Electron–photon coupling makes it possible to image nanostructures on ultrafast timescales. The technique works even better with free electrons than with those bound within atoms, because they can interact at higher energy scales and shorter timescales. However, the use of free electrons has so far been limited by their weak coupling to photons. Now, two papers published in Nature report stronger coupling between photons and free electrons.

In one paper, Kangpeng Wang and colleagues report coupling of free electrons to photonic cavities. The Bloch modes — periodic oscillations of photons within the cavity — were directly imaged by the electron beam (pictured) and the energy, momentum and polarization spectra of the cavity modes were also measured. The electron energy-loss spectrum was used to calculate the lifetime of the cavity mode. The high-Q cavity showed a much longer lifetime than the low-Q cavity, indicating that the quality of the cavity could be used to enhance the strength of the electron–photon interaction. Stronger interactions mean that the energy of the incoming electron beam can be low, so as not to damage sensitive structures, while still providing high resolution images.

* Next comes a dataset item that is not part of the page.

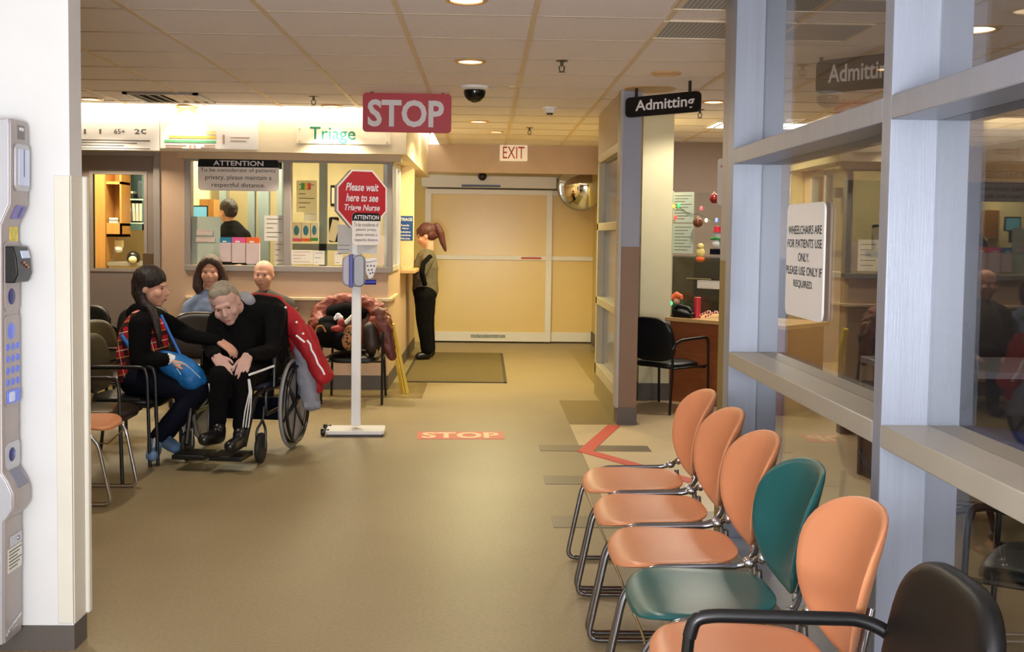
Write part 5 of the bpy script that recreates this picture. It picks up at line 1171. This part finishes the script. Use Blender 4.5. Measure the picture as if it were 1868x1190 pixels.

Credit: Adapted from Wang, K. et al. Springer Nature Limited

In the other paper, Ofer Kfir and co-workers increase the electron–photon interaction strength by coupling the electrons to whispering gallery modes — modes formed by confining light within dielectric resonators using total internal reflection. Unlike ordinary modes, which are localized in space and so only affect electrons for a short time while they pass through, these whispering gallery modes can interact with travelling electrons. Thus many more photons are able to interact with the electron beam, enhancing the overall strength of the interaction.